New House Going Up on East Main, History of the Site Shared

Contractor Adam Ackerman’s crew is currently erecting a new residence at 659 East Main Street. The lot has been vacant for over three years after the original residential structure at that address was razed.
The former residential structure was built in the 1800s when that area was beyond the village limits.
Checking the 1888 Mead’s Atlas, it appears this house was in place and owned by a P.A. Thornberry on a parcel that covered most of the land from Bethesda Street to Cedar Avenue and on over the hill to the railroad tracks.

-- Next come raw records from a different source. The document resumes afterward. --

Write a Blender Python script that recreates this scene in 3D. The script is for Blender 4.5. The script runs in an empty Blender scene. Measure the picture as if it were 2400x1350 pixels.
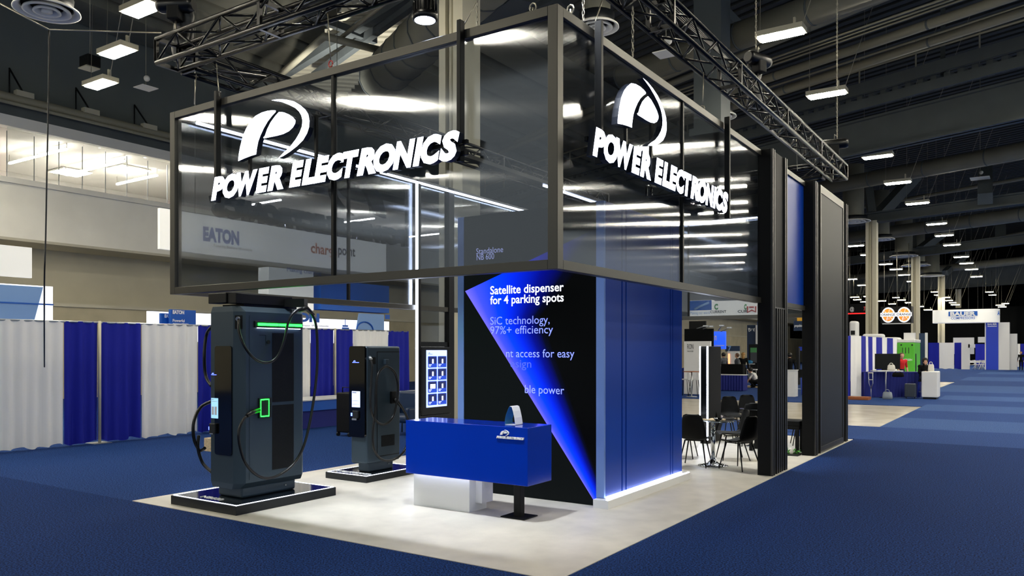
import bpy, bmesh, math, random
from mathutils import Vector, Matrix, noise
random.seed(7)
sc = bpy.context.scene
COL = sc.collection
PI = math.pi
# ------------------------------------------------------------------ camera, world, exposure
YAW = math.radians(33.75)
CAMP = Vector((3.252, -5.525, 1.87))
FOC = 1851.0; HOR = 821.0
cd = bpy.data.cameras.new('camera'); cam = bpy.data.objects.new('camera', cd); COL.objects.link(cam)
cam.location = CAMP; cam.rotation_euler = (PI/2, 0, YAW)
cd.sensor_width = 36; cd.lens = 36*FOC/2400; cd.shift_y = (HOR-675)/2400; cd.clip_end = 400; cd.clip_start = .05
sc.camera = cam
w = bpy.data.worlds.new('hall_air'); sc.world = w; w.use_nodes = True
w.node_tree.nodes['Background'].inputs[0].default_value = (.62, .68, .70, 1)
w.node_tree.nodes['Background'].inputs[1].default_value = .55
sc.view_settings.view_transform = 'Standard'; sc.view_settings.look = 'None'
sc.view_settings.exposure = 0.6; sc.view_settings.gamma = 1; sc.view_settings.use_curve_mapping = False
LAMP_E = 98.0      # radiance of the high bay lamps

FW = (-math.sin(YAW), math.cos(YAW)); RT = (math.cos(YAW), math.sin(YAW))
def ray(px):
    k = (px-1200)/FOC; return (FW[0]+k*RT[0], FW[1]+k*RT[1])
def gz(px, py, z=0):                # point at height z seen at a photo pixel
    t = FOC*(1.87-z)/(py-HOR); r = ray(px); return Vector((CAMP.x+t*r[0], CAMP.y+t*r[1], z))
def pX(px, py, X):
    r = ray(px); t = (X-CAMP.x)/r[0]; return Vector((X, CAMP.y+t*r[1], 1.87+(HOR-py)*t/FOC))
def pY(px, py, Y):
    r = ray(px); t = (Y-CAMP.y)/r[1]; return Vector((CAMP.x+t*r[0], Y, 1.87+(HOR-py)*t/FOC))
def dd(px, py, t):
    r = ray(px); return Vector((CAMP.x+t*r[0], CAMP.y+t*r[1], 1.87+(HOR-py)*t/FOC))

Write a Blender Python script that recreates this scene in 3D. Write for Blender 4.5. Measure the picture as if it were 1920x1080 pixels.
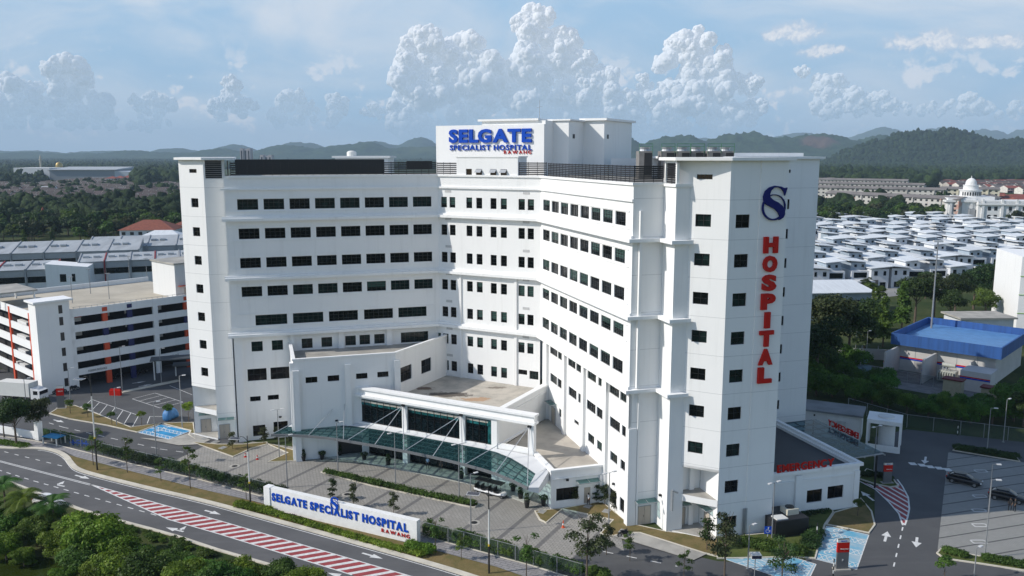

The 1882 Birds Eye View does not go that far east while the 1899 Birds Eye View clearly shows the house in place.
The 1926 City Directory lists the house as the residence of Judson Ballard and his wife, Helen Chappell Ballard. Ballard was the Secretary of the Home Savings and Loan Company. Home Savings originally located on W. Main but moved to 124 East Main Street in 1924 after a financial scandal closed the Peoples National Bank, later the National Bank of Barnesville, the previous year.
Dr. Sheppard politely reported the closing of the National Bank as …
“Apparently the progress (of the bank) was satisfactory, but after a career of forty years, due to irregularities, the bank was closed November 14, 1923. After many legal questions had been adjudicated, in the due course of time, the corporation was liquidated, and the charter cancelled.”
The Home Savings and Loan Association was organized in 1889. Sadly, for Ballard, the Home Savings was also found wanting during the Great Depression. The President of the firm was J. W. Cassells while Ballard’s father-in-law, Attorney W. O. Chappell, a native of nearby Boston in Somerset Township, was Vice President of the firm.
Sheppard noted in 1940, “since the “Bank Holiday” (of 1933), this institution has been on restricted basis and is now (1940) in the process of liquidation.”
The local rumor mill suggested it was Mr. Chappell, not Ballard, who was responsible for the bank’s troubles, but the younger Ballard “took the fall” for the firm’s failure.

When the 1949 city directory was published, 659 East Main was the home of H. C. (Howard) Young and his wife, Laura. Young was a local building contractor. When the 1976 directory came out 26 years later, it was home to Young’s son William R. Young and his wife, Bonita (Bonnie) Young and their children. Bill was also a contractor and Bonnie, like a lot of women in the community at that time, worked at the Jonathan Logan garment factory.
The Young family lived there for many years.
Now the lot is being prepared for a new future with the construction of the new residence.